PROMPT: Faithfully return all lines, omitting every embedded picture.

· · ·

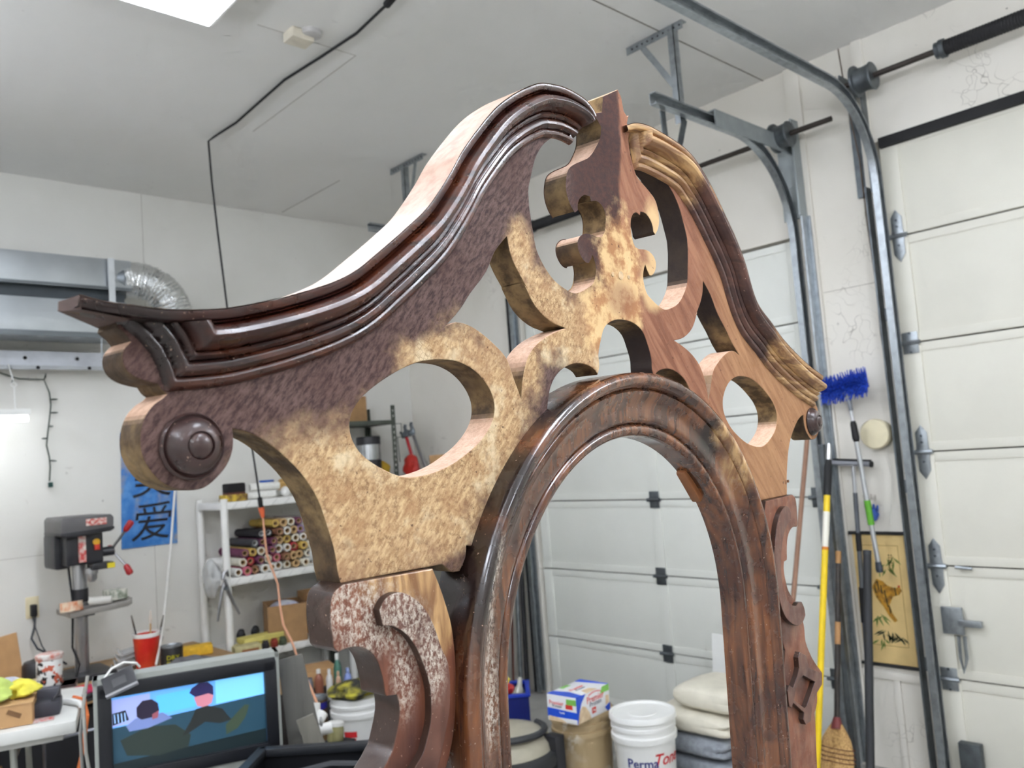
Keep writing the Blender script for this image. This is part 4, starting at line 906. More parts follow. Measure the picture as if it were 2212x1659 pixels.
# things on the bench
def on_bench(px, py): return None
M_CARD = mat((198,156,108), .75, 0, .12, 14); M_CARD2 = mat((170,132,90), .75, 0, .15, 14)
t = thing('red_cup', 'red plastic cup holding paint brushes behind the television', 'cup', (1.686,4.948,0.580))
c0 = V((1.686,4.948,0.580))
MB().lathe([(.052,0),(.056,.01),(.066,.13),(.069,.17),(.072,.185),(.064,.185),(.060,.13),(.048,.012)], c0, (0,0,1), 28, True, True).build('cup_wall', mat((206,36,30), .35, 0, .2, 6, c2=(226,84,50)), t)
MB().lathe([(.0715,.172),(.0735,.186),(.0735,.194),(.066,.194),(.064,.18)], c0, (0,0,1), 28, False, False).build('white_rim', M_WHITE, t)
for i, (dx, dy, lx, ly, L, c) in enumerate(((-.02,0,-.075,.0,.30,(60,60,62)), (.02,.01,.03,0,.31,(206,166,112)), (.03,-.01,.10,.0,.27,(140,140,140)))):
    b = thing('paint_brush', ['thin dark handled brush leaning left out of the red cup', 'wooden handled brush standing in the red cup', 'thin grey rod leaning right out of the red cup'][i], 'brush', tuple(c0+V((dx,dy,.03))))
    e = c0+V((lx, ly, L)); s_ = c0+V((dx, dy, .02))
    MB().tube([s_, tuple(s_+(e-s_)*.75)], .005, 8).build('handle', mat(c, .5), b)
    MB().tube([tuple(s_+(e-s_)*.75), tuple(s_+(e-s_)*.85), e], [.006,.010 if i == 1 else .005,.003], 8).build('bristles', mat((90,80,70) if i != 1 else (226,214,200), .7), b)
q = V((1.753,4.757,0.600)); q.z = BZ_
t = thing('paint_can', 'small black paint can with yellow lettering beside the red cup', 'can', tuple(q))
MB().lathe([(.056,0),(.058,.004),(.058,.125),(.056,.13)], q, (0,0,1), 28).build('can_body', mat((34,32,32), .4), t)
MB().lathe([(.056,.129),(.059,.131),(.059,.137),(.050,.137),(.048,.132)], q, (0,0,1), 28).build('lid_rim', M_GALV, t)
dv = (V((0,0,0))-q); dv.z = 0; dv.normalize(); rx = Vector((-dv.y, dv.x, 0))
MB().lathe([(.0585,.03),(.0585,.075)], q, (0,0,1), 28, False, False).build('label_band', mat((28,27,28), .45), t)
for i, wd in enumerate(('DRY', 'DEX')): text_mesh('label_text', wd, .034, q+dv*.0592+rx*.006+V((0,0,.078-.032*i)), rx, (0,0,1), mat((216,206,36), .5), t)
P = (1.964,5.010,0.600)
solo('yellow_sponge', MB().box((P[0]+.03, P[1], BZ_+.03), (.17, .10, .055), rotz(-.3)), mat((232,184,52), .8, 0, .2, 30, .3), 'orange yellow sponge block on the bench beside the shelf', 'sponge', bev=.01)
P = (1.779,4.675,0.600)
solo('grey_rag', MB().blobby((P[0]-.02, P[1]-.1, BZ_+.045), (.14, .08, .05), 20, 12, .5, 4), mat((112,110,112), .8, 0, .3, 20), 'crumpled grey rag in front of the black paint can', 'rag')
P = (1.539,5.048,0.600)
for i in range(4):
    solo('plastic_tray', MB().prism([(-.11,0),(.11,0),(.12,.022),(.115,.024),(.1,.004),(-.1,.004),(-.115,.024),(-.12,.022)], (P[0]+.13+i*.012, P[1]+.06, BZ_+.03+i*.027), (math.cos(-.25),math.sin(-.25),.22), (-.2,0,.98), .12), mat((214,216,216), .25, 0, .1, 10, trans=.35), 'clear plastic tray on the bench, %s of the four' % ['lowest','second','third','topmost'][i], 'tray', 'stacked clear trays')
# left end of the bench
t = thing('patterned_canister', 'white lidded canister with small printed figures on the bench', 'canister', (1.132,4.681,0.655))
q = V((1.132,4.681,0.655))
M_CAN = NT('printed_canister'); k = M_CAN.ramp(M_CAN.noise(34, 2, .5), .56, .60); k2 = M_CAN.ramp(M_CAN.noise(22, 2), .58, .62)
M_CAN = M_CAN.out(M_CAN.mix(k2, M_CAN.mix(k, lin((230,230,226)), lin((40,36,38))), lin((196,96,70))), .4)
MB().lathe([(.056,0),(.058,.005),(.058,.125),(.056,.13)], q, (0,0,1), 28).build('canister_body', M_CAN, t)
MB().lathe([(.059,.126),(.062,.13),(.062,.150),(.056,.154),(.0005,.154)], q, (0,0,1), 28).build('lid', mat((232,228,222), .4, 0, .5, 30, c2=(214,120,100)), t)
t = thing('printed_carton', 'white carton with red lettering under the patterned canister', 'carton', (q.x+.03, q.y, BZ_))
MB().box((q.x+.03, q.y, BZ_+.039), (.17, .13, .078), rotz(-.35)).build('carton_body', mat((214,206,198), .6), t, bev=.002)
MB().box((q.x+.03, q.y, BZ_+.072), (.176, .136, .012), rotz(-.35)).build('carton_lid', mat((70,52,50), .6), t, bev=.002)
r_ = rotz(-.35) @ Vector((0,-1,0)); text_mesh('carton_text', 'TS NRVST', .02, V((q.x+.05, q.y, BZ_+.05))+r_*.066, rotz(-.35) @ Vector((1,0,0)), (0,0,1), mat((180,50,44), .5), t)
q = V((1.301,5.081,0.600)); q.z = BZ_
solo('round_black_tin', MB().lathe([(.075,0),(.08,.01),(.08,.10),(.07,.12),(.03,.13)], q+V((-.10,.10,0)), (0,0,1), 24), M_DBLK, 'round black housing behind the patterned canister', 'tin')
q = V((1.221,4.461,0.640)); q.z = .635
solo('red_pouch', MB().blobby(q, (.075, .05, .032), 16, 10, .2, 9), mat((206,44,48), .5, 0, .3, 20, c2=(170,60,120)), 'shiny red pouch beside the television edge', 'pouch')
solo('black_cable_coil', MB().tube([(q.x+.07*math.cos(a*.5), q.y+.055*math.sin(a*.5), BZ_+.012+.0017*a) for a in range(0, 34)], .009, 7), M_RUBBER, 'coiled black cable under the red pouch', 'cable')
# cut plywood pieces at the far left
q = V((1.154,5.744,0.600)); q.z = BZ_
solo('cardboard_sheet', MB().box((1.02, 5.2, BZ_+.14), (.20, .02, .27), Matrix.Rotation(-.12, 3, 'Y') @ rotz(.1)), M_CARD, 'brown cardboard panel standing at the left edge of the bench', 'cardboard')
for i in range(3): solo('wood_offcut', MB().box((1.01+.01*i, 4.93, BZ_+.012+.023*i), (.26, .09, .02), rotz(.1*i-.1)), mat((220,200,160), .7, 0, .15, 10, stretch=(.3,1,1)), 'pale wood offcut on the bench at the left edge, %s of three' % ['bottom','middle','top'][i], 'offcut', 'stacked offcuts')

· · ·

WORKED SOLUTION:
Keep writing the Blender script for this image. This is part 4, starting at line 906. More parts follow. Measure the picture as if it were 2212x1659 pixels.
# things on the bench
def on_bench(px, py): return None
M_CARD = mat((198,156,108), .75, 0, .12, 14); M_CARD2 = mat((170,132,90), .75, 0, .15, 14)
t = thing('red_cup', 'red plastic cup holding paint brushes behind the television', 'cup', (1.686,4.948,0.580))
c0 = V((1.686,4.948,0.580))
MB().lathe([(.052,0),(.056,.01),(.066,.13),(.069,.17),(.072,.185),(.064,.185),(.060,.13),(.048,.012)], c0, (0,0,1), 28, True, True).build('cup_wall', mat((206,36,30), .35, 0, .2, 6, c2=(226,84,50)), t)
MB().lathe([(.0715,.172),(.0735,.186),(.0735,.194),(.066,.194),(.064,.18)], c0, (0,0,1), 28, False, False).build('white_rim', M_WHITE, t)
for i, (dx, dy, lx, ly, L, c) in enumerate(((-.02,0,-.075,.0,.30,(60,60,62)), (.02,.01,.03,0,.31,(206,166,112)), (.03,-.01,.10,.0,.27,(140,140,140)))):
    b = thing('paint_brush', ['thin dark handled brush leaning left out of the red cup', 'wooden handled brush standing in the red cup', 'thin grey rod leaning right out of the red cup'][i], 'brush', tuple(c0+V((dx,dy,.03))))
    e = c0+V((lx, ly, L)); s_ = c0+V((dx, dy, .02))
    MB().tube([s_, tuple(s_+(e-s_)*.75)], .005, 8).build('handle', mat(c, .5), b)
    MB().tube([tuple(s_+(e-s_)*.75), tuple(s_+(e-s_)*.85), e], [.006,.010 if i == 1 else .005,.003], 8).build('bristles', mat((90,80,70) if i != 1 else (226,214,200), .7), b)
q = V((1.753,4.757,0.600)); q.z = BZ_
t = thing('paint_can', 'small black paint can with yellow lettering beside the red cup', 'can', tuple(q))
MB().lathe([(.056,0),(.058,.004),(.058,.125),(.056,.13)], q, (0,0,1), 28).build('can_body', mat((34,32,32), .4), t)
MB().lathe([(.056,.129),(.059,.131),(.059,.137),(.050,.137),(.048,.132)], q, (0,0,1), 28).build('lid_rim', M_GALV, t)
dv = (V((0,0,0))-q); dv.z = 0; dv.normalize(); rx = Vector((-dv.y, dv.x, 0))
MB().lathe([(.0585,.03),(.0585,.075)], q, (0,0,1), 28, False, False).build('label_band', mat((28,27,28), .45), t)
for i, wd in enumerate(('DRY', 'DEX')): text_mesh('label_text', wd, .034, q+dv*.0592+rx*.006+V((0,0,.078-.032*i)), rx, (0,0,1), mat((216,206,36), .5), t)
P = (1.964,5.010,0.600)
solo('yellow_sponge', MB().box((P[0]+.03, P[1], BZ_+.03), (.17, .10, .055), rotz(-.3)), mat((232,184,52), .8, 0, .2, 30, .3), 'orange yellow sponge block on the bench beside the shelf', 'sponge', bev=.01)
P = (1.779,4.675,0.600)
solo('grey_rag', MB().blobby((P[0]-.02, P[1]-.1, BZ_+.045), (.14, .08, .05), 20, 12, .5, 4), mat((112,110,112), .8, 0, .3, 20), 'crumpled grey rag in front of the black paint can', 'rag')
P = (1.539,5.048,0.600)
for i in range(4):
    solo('plastic_tray', MB().prism([(-.11,0),(.11,0),(.12,.022),(.115,.024),(.1,.004),(-.1,.004),(-.115,.024),(-.12,.022)], (P[0]+.13+i*.012, P[1]+.06, BZ_+.03+i*.027), (math.cos(-.25),math.sin(-.25),.22), (-.2,0,.98), .12), mat((214,216,216), .25, 0, .1, 10, trans=.35), 'clear plastic tray on the bench, %s of the four' % ['lowest','second','third','topmost'][i], 'tray', 'stacked clear trays')
# left end of the bench
t = thing('patterned_canister', 'white lidded canister with small printed figures on the bench', 'canister', (1.132,4.681,0.655))
q = V((1.132,4.681,0.655))
M_CAN = NT('printed_canister'); k = M_CAN.ramp(M_CAN.noise(34, 2, .5), .56, .60); k2 = M_CAN.ramp(M_CAN.noise(22, 2), .58, .62)
M_CAN = M_CAN.out(M_CAN.mix(k2, M_CAN.mix(k, lin((230,230,226)), lin((40,36,38))), lin((196,96,70))), .4)
MB().lathe([(.056,0),(.058,.005),(.058,.125),(.056,.13)], q, (0,0,1), 28).build('canister_body', M_CAN, t)
MB().lathe([(.059,.126),(.062,.13),(.062,.150),(.056,.154),(.0005,.154)], q, (0,0,1), 28).build('lid', mat((232,228,222), .4, 0, .5, 30, c2=(214,120,100)), t)
t = thing('printed_carton', 'white carton with red lettering under the patterned canister', 'carton', (q.x+.03, q.y, BZ_))
MB().box((q.x+.03, q.y, BZ_+.039), (.17, .13, .078), rotz(-.35)).build('carton_body', mat((214,206,198), .6), t, bev=.002)
MB().box((q.x+.03, q.y, BZ_+.072), (.176, .136, .012), rotz(-.35)).build('carton_lid', mat((70,52,50), .6), t, bev=.002)
r_ = rotz(-.35) @ Vector((0,-1,0)); text_mesh('carton_text', 'TS NRVST', .02, V((q.x+.05, q.y, BZ_+.05))+r_*.066, rotz(-.35) @ Vector((1,0,0)), (0,0,1), mat((180,50,44), .5), t)
q = V((1.301,5.081,0.600)); q.z = BZ_
solo('round_black_tin', MB().lathe([(.075,0),(.08,.01),(.08,.10),(.07,.12),(.03,.13)], q+V((-.10,.10,0)), (0,0,1), 24), M_DBLK, 'round black housing behind the patterned canister', 'tin')
q = V((1.221,4.461,0.640)); q.z = .635
solo('red_pouch', MB().blobby(q, (.075, .05, .032), 16, 10, .2, 9), mat((206,44,48), .5, 0, .3, 20, c2=(170,60,120)), 'shiny red pouch beside the television edge', 'pouch')
solo('black_cable_coil', MB().tube([(q.x+.07*math.cos(a*.5), q.y+.055*math.sin(a*.5), BZ_+.012+.0017*a) for a in range(0, 34)], .009, 7), M_RUBBER, 'coiled black cable under the red pouch', 'cable')
# cut plywood pieces at the far left
q = V((1.154,5.744,0.600)); q.z = BZ_
solo('cardboard_sheet', MB().box((1.02, 5.2, BZ_+.14), (.20, .02, .27), Matrix.Rotation(-.12, 3, 'Y') @ rotz(.1)), M_CARD, 'brown cardboard panel standing at the left edge of the bench', 'cardboard')
for i in range(3): solo('wood_offcut', MB().box((1.01+.01*i, 4.93, BZ_+.012+.023*i), (.26, .09, .02), rotz(.1*i-.1)), mat((220,200,160), .7, 0, .15, 10, stretch=(.3,1,1)), 'pale wood offcut on the bench at the left edge, %s of three' % ['bottom','middle','top'][i], 'offcut', 'stacked offcuts')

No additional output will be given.